The centers in essence are a set of modules that sit on top of core collaboration capabilities such as discussion, polls, blogs, wiki, documents and workflow. Specific centers also feature unique tools. For example, the innovation center includes a plug-in for voting.
The chief addition to the platform, however, is a technology called bridging, which allows companies to blend internally and externally generated content.
"Companies are asking can we make these conversations more visible and more transparent," said Mike Gotta, an analyst with the Burton Group. "They want to know how to get employees, partners and customers to connect."
Gotta says the idea of templates, customization and adding vertical capability is not new in the software world, but that it is new to social and community platforms. But he says social networking tools have to go in a lateral direction by offering more integration with existing systems using APIs or REST in order to get information from social sites into other applications, and the tools have to offer more analytics on the information collected.

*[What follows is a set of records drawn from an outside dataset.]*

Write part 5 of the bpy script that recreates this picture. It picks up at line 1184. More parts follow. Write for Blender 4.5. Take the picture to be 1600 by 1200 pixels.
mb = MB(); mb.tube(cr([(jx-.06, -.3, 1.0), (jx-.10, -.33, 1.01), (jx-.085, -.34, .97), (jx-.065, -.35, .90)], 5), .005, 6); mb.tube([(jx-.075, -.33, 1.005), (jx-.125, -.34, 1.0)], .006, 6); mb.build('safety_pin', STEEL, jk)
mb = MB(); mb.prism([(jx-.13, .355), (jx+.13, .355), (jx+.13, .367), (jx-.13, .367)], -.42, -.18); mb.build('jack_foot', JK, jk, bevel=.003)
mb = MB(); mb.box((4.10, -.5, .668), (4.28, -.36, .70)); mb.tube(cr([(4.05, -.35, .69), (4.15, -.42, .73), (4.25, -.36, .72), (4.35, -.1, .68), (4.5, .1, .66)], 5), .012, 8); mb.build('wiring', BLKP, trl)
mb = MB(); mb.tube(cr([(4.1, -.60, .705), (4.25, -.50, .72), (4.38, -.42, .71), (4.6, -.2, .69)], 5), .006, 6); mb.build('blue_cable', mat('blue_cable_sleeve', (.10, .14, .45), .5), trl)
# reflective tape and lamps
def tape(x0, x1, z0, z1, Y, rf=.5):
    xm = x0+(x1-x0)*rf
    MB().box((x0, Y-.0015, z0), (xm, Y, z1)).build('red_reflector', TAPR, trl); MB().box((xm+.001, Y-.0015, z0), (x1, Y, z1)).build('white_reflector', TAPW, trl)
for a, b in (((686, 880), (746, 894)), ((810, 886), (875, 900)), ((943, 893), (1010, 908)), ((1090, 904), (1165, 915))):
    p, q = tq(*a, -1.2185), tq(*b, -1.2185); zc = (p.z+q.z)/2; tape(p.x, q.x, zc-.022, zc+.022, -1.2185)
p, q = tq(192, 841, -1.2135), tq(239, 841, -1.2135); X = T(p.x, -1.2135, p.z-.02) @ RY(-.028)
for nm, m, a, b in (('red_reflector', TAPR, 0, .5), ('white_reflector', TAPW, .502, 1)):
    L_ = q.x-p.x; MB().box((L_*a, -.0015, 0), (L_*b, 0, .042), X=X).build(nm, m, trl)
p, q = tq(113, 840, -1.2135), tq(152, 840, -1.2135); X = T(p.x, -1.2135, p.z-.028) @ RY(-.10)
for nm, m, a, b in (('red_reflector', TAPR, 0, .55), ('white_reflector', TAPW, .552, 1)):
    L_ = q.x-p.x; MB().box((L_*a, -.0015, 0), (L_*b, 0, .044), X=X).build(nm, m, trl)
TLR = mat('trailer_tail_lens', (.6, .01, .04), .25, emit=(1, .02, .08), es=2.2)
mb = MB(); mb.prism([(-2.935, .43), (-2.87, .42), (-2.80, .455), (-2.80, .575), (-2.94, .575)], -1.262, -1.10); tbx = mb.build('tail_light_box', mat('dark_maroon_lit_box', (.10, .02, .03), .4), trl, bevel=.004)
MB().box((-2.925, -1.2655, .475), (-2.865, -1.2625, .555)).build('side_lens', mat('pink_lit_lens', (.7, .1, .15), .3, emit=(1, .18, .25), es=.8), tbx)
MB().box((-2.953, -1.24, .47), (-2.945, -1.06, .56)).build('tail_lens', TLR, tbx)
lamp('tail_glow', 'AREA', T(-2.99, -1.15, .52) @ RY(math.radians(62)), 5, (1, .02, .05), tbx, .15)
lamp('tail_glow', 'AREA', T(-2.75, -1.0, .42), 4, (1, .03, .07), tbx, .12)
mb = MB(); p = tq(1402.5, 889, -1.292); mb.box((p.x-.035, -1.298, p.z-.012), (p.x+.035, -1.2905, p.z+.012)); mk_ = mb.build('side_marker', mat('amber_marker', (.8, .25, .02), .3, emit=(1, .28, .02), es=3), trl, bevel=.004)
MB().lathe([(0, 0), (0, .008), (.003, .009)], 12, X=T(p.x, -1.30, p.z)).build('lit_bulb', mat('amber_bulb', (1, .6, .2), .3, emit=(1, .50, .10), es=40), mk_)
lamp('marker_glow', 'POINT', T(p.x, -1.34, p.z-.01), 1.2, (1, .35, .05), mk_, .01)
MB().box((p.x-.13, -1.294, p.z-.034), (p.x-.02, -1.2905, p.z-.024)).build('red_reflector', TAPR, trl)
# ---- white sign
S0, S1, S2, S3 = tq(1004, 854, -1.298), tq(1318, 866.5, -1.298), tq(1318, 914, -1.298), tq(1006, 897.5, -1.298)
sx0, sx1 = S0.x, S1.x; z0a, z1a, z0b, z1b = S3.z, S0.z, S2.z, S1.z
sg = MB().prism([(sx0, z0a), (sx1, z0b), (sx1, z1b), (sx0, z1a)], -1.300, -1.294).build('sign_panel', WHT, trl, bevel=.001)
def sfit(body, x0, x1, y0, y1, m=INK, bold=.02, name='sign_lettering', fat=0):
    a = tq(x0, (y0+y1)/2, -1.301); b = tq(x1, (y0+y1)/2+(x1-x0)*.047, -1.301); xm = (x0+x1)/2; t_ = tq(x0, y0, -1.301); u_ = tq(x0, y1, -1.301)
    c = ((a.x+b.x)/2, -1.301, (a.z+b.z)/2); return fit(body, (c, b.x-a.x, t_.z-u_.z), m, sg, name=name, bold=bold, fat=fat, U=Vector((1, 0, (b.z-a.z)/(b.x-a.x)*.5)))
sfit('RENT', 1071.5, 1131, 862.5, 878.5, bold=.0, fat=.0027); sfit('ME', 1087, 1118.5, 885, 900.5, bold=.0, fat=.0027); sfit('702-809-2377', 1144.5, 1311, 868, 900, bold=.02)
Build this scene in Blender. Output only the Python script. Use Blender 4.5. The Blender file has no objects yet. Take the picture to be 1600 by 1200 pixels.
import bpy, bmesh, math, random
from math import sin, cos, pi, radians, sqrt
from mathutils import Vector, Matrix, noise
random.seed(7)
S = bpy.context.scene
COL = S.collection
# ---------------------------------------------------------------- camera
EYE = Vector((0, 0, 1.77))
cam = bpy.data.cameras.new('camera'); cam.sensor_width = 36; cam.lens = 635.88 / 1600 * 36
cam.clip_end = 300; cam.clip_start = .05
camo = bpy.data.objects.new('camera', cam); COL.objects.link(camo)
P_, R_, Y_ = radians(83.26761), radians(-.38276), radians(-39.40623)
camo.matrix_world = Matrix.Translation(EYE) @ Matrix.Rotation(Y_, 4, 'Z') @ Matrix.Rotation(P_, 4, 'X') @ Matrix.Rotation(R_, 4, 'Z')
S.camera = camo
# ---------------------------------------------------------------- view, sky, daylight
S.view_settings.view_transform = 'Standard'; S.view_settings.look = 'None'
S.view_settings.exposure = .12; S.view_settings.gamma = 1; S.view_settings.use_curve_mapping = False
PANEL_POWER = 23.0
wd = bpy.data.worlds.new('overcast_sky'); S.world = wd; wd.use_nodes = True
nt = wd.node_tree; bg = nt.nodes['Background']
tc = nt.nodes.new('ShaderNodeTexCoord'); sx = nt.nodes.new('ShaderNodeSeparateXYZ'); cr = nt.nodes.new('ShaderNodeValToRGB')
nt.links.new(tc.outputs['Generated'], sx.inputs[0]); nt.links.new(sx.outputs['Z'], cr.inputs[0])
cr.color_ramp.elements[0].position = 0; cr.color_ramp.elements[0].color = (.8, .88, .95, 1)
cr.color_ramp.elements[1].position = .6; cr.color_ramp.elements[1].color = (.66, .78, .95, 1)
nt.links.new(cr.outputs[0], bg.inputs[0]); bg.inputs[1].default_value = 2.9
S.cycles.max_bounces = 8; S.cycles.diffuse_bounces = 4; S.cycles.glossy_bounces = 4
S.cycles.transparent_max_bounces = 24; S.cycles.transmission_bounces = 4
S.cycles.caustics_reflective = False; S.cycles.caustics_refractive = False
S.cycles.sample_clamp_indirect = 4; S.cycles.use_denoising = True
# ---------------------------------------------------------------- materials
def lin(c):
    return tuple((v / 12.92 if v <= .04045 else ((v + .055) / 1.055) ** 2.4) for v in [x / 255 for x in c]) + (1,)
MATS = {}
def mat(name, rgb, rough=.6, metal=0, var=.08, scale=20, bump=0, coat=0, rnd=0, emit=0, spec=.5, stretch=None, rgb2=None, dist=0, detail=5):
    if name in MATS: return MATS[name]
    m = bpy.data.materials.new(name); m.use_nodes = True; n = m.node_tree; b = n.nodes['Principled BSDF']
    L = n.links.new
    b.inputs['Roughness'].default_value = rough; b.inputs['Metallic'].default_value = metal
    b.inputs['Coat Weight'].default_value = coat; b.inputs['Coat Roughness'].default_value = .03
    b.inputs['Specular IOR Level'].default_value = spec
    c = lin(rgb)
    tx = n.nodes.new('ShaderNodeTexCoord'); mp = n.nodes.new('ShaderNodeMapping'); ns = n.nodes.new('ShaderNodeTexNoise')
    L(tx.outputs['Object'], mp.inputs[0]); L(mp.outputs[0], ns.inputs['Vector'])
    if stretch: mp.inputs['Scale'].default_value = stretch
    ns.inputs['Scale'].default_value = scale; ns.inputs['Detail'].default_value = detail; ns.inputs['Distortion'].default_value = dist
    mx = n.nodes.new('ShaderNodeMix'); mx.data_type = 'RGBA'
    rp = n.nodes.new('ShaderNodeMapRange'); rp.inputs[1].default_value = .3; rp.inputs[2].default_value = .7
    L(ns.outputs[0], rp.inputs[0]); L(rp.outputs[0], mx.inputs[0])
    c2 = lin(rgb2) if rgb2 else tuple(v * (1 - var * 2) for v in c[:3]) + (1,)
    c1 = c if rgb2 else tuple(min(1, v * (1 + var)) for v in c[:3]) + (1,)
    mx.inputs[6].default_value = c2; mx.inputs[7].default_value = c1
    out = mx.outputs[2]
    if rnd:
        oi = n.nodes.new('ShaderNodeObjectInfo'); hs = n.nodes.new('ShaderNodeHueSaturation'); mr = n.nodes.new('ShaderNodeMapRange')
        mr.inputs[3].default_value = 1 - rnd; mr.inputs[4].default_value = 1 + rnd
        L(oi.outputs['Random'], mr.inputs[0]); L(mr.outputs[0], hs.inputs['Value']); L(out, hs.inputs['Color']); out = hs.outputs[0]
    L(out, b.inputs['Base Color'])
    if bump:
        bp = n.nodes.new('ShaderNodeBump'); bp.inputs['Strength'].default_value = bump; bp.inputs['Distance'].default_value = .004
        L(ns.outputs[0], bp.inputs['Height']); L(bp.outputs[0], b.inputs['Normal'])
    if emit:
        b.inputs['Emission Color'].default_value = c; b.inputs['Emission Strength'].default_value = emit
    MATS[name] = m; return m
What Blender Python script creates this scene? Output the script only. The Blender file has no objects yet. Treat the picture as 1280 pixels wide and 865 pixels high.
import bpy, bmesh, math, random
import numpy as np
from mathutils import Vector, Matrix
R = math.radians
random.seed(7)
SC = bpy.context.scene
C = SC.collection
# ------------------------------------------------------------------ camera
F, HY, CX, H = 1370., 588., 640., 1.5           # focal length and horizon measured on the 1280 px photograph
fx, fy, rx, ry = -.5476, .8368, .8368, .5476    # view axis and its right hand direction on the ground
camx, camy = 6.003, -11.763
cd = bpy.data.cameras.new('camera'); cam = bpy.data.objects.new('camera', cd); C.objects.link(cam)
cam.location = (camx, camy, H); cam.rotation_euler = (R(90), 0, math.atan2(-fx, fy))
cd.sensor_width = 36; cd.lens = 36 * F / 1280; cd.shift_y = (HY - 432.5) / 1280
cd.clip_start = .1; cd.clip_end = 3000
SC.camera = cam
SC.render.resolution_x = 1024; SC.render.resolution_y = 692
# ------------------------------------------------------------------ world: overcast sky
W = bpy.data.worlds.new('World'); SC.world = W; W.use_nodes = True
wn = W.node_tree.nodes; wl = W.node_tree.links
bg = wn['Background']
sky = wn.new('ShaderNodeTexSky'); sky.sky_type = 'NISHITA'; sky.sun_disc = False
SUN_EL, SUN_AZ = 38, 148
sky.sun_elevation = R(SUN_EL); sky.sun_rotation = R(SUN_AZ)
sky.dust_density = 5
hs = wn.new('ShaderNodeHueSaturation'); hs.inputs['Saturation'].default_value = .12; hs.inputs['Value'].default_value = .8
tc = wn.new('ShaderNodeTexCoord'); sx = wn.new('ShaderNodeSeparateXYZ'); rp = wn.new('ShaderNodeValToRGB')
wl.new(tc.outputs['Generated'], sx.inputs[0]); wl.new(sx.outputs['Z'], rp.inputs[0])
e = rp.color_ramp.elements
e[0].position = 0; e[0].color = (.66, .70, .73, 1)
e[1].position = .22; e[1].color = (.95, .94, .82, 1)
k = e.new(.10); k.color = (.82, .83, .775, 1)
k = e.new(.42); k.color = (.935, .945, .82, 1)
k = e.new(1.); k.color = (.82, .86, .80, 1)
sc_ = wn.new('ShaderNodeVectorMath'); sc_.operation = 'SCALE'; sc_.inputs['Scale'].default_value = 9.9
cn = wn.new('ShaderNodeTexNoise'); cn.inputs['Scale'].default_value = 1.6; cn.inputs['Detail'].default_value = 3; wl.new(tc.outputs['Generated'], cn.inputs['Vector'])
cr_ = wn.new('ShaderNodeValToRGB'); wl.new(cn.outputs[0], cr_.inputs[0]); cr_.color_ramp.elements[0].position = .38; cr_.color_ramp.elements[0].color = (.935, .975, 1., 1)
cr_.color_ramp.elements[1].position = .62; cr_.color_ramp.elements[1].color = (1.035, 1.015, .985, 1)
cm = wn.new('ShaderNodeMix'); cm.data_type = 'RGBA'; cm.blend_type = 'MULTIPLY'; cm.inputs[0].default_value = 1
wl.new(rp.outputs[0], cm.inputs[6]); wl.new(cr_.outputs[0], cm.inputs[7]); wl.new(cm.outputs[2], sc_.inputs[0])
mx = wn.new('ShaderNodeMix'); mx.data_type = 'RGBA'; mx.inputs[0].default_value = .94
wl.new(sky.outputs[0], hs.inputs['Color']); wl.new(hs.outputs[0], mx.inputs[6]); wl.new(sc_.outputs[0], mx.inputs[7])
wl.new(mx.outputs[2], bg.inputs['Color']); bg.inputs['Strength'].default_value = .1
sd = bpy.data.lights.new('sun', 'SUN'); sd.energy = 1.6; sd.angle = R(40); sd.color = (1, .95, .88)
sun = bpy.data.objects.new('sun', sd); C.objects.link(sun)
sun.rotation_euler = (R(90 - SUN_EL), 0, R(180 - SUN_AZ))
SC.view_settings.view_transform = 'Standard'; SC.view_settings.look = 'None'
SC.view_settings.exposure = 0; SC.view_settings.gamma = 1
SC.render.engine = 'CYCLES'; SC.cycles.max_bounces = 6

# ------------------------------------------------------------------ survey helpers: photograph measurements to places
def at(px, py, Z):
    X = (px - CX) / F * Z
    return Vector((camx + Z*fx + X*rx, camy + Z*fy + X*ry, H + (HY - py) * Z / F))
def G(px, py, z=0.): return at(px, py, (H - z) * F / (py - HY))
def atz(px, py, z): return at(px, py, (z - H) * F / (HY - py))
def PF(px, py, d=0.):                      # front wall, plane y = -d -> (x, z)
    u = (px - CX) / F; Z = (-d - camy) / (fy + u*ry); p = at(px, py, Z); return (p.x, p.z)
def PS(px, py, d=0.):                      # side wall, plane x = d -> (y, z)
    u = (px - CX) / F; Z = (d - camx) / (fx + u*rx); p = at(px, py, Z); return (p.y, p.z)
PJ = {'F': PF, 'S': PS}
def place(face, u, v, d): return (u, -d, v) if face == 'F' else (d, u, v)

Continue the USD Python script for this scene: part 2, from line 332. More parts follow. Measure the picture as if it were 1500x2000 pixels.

To those points, Jive has beefed up the analytics in SBS 3.0 to help users understand what is happening in their social networking communities and what changes are occurring. In addition, they can now plug that information into business intelligence systems.
The platform's Insight module gauges sentiment about a topic and extracts what people are thinking about certain topics. And Jive also has added social bookmarking and video capabilities to SBS 3.0.
SBS 3.0 is priced at $59 per user per year for all four centers or based on the number of page views for public facing social networking site. The centers can be purchased separately.